The Fayette Citizen-Opinion Page
Wednesday, August 26, 1998
Textbook case: Good student falls behind with Chicago Math

Letters from Our Readers

This year in my children's schools, once again, I am voicing my disgust over the use of the University of Chicago School Math Project textbooks.

The latest my oldest son brought home, Euclidean Geometry, begins with a test of reading comprehension and a question regarding the painter of a piece of artwork.

This should be a joke, but sadly, it is not. After the knowledge I've been gaining, it just adds to the frustration over this silly and useless program.

I have four children, one of whom I home-educate. My oldest son, who is entering ninth grade, and I have had an exhausting summer. Let me preface this by saying that my son is not "slow" in math or in any other subject. His recent Iowa Basic Skills Tests results showed a 98 percentile composite score, with a math composite in the 90s as well.

However, strangely, the math computation score is 20 percentile points lower. This child began sixth grade here in transition math and ended the year with an A-minus.

We then moved to New Hampshire for a year, where he was not allowed to take Algebra I. They maintained his computational skills, while above those of the average seventh grader, were not strong enough to take Algebra I (although he was recommended for this class in Fayette County).

By the way, this particular child took the SAT as a 12-year-old as part of a Johns Hopkins program and scored higher overall than the average college-bound high school senior.

What could this school be saying, then? I was so angry at their gall, until I actually sat down with my son and discovered that the school in New Hampshire was right. Fifth grade skills including basic work with fractions were very weak, although he had received As at the time. The truth about UCSMP began to dawn on me.

Last year we returned to Fayette County. Algebra I was begun easily enough, but the results were inconsistent. At times, the entire class was clueless. An intelligent boy began to lose his confidence in his ability to do math.

In spite of ending the year with above average results, I decided to do a little experiment myself. Using the Saxon Algebra I course, which utilizes an incremental approach, comprehensive coverage, above-average depth and, most important, practice, practice, practice, I decided to find the weak spots in the UCSMP program and spend a little time filling them in.

What we found overwhelmed both my son and me. The sheer volume of information that had been missing in the UCSMP program or was never taught nor learned to the point of competence was astounding.

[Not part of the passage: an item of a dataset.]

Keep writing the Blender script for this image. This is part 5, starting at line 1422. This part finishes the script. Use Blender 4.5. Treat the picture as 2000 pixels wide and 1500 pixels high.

In addition, I had to literally take my son's calculator from him. He had been taught to rely on the calculator to solve the most basic of multiplication and division problems, and felt, for example, that he never had to actually multiply the numeric equivalent of pi by the squared radius of a circle nor did he have to "work" a problem with exponents or square roots if a button on a calculator could do it faster.

The results I had matched those cited in reviews of the UCSMP Algebra I text, which incidentally received only a C rating overall from Mathematically Correct, a lobby group for common sense in math (www.mathematicallycorrect.com).

The criticisms include inadequate depth, superficial treatment of factoring, inadequate attention to radicals and radical expressions, too few word problems and not enough practice problems.

The review also maintained that a student who might do well in the UCSMP course would still have a less-than-comprehensive grasp of Algebra I concepts due to the inadequate coverage.

I further found that the spiraling approach of UCSMP along with lack of practice is an obstacle to the internalization of math concepts, a fact supported in a 1997 review of selected mathematics textbooks for the Core Knowledge Foundation by Wayne Bishop, Professor of Mathematics at California State University, L.A. (This is also available through the aforementioned web site).

The incremental approach and breadth and depth of the Saxon program we used this summer didn't just fill in the gaps; it provided the understanding that UCSMP algebra failed to impart.

It isn't right that a much brighter than average student, or any student, should have had to devote an entire summer to learning things he should have learned during the school year. However, he must learn these fundamentals in order to do well on the SAT again in two years.

My son is a little discouraged at our findings, as am I. He feels cheated, and rightly so. The generation of children who began the University of Chicago program in elementary school is yet to take the SAT.

Up to this point, the SAT scores in this county have been proof of very little as there are too many mitigating factors. The future SAT scores may provide the "proof" that the UCSMP instruction is inadequate, yet that will be too late for our children, the victims of this experiment with "new math." I'm convinced time will tell us what we suspected all along.

Well, I for one refuse to let this boy be a victim any more than he already has. I will continue to teach him outside school hours, at home, with a curriculum that will give him the comprehensive coverage that our children will need to be successful in the outside world.

Frankly, the need for supplementation stinks. As far as I'm concerned, the Board of Education and anyone else responsible for this curriculum should be down on their knees, begging the forgiveness of the children and their parents for wasting our children's time, their future and our money and depriving our children of the quality foundation in mathematics that they deserve.